Each hike felt similar to life — detours and twisted ankles, different paces and preferences, occasional bad attitudes and complaints, spectacular views with appreciative silences, mild vocalized irritations that someone could hear "everyone breathing" as we climbed, lengthy flat stretches and boring stretches and hot stretches, hard passages where steep uphill slants caused your quads to burn and your heart to question if you should continue or if the journey was stupid and you didn't have what it takes to finish. At one point, I swapped out my size 7.5 sneakers for my 14-year-old's size 6.5 sneakers because her toes were "rubbing funny." For a particularly unpleasant half-mile stretch, the younger two bickered about who should explain the plot of a movie to the family. (Mind you, neither of them had fully watched the movie, but both apparently felt strongly about summarizing it.)

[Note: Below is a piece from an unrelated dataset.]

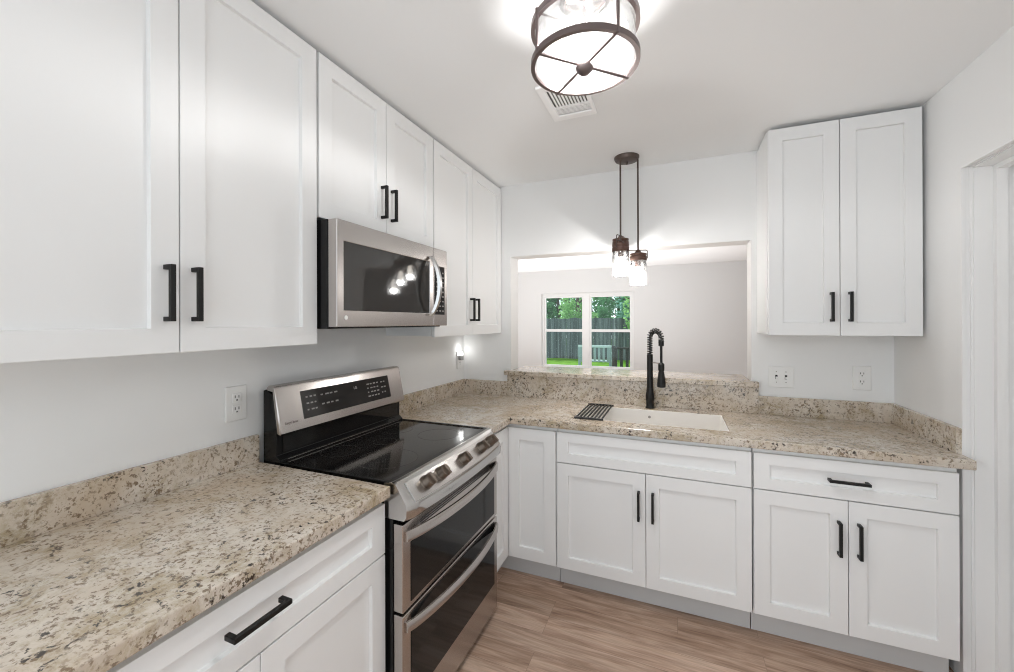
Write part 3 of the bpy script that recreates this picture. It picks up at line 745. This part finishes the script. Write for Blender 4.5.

Yes, hiking was parallel to life, to this cumbersome journey of parenting three teenagers, which is its own version of steady plodding, hard trails, questioned sanity, pinched toes, ordinary irritations, headaches, heartaches, and the occasional breathtakingly spectacular view that makes you feel like the hard parts are worth it.

As I sweat under the relentless Moab sun, I breathed in the dry desert air and the sandalwood fragrance of Old Spice Swagger because I was sharing bodywash with my husband (see: limited suitcase space). Thoughts that had been lodged in my head started to dislodge, shaken loose with each breath, each step, and each chapter that I read by the hotel bedside lamplight at night, reveling in Passarella's perfectly rendered, keenly detailed, ordinary life observations.

We've been home for a few days now. My eyes have grown accustomed Pennsylvania's greenness, which I had missed after ten days of western reds and browns. I've viewed with fresh eyes the remnants of my pre-life trip — familiar objects and rooms and streets that become so familiar when you're living in them they're nearly invisible.

Sometimes, I suppose, you momentarily have to step away to see what typically surrounds you with greater accuracy. And sometimes you have to read someone else's stories and thoughts to help jumpstart your own.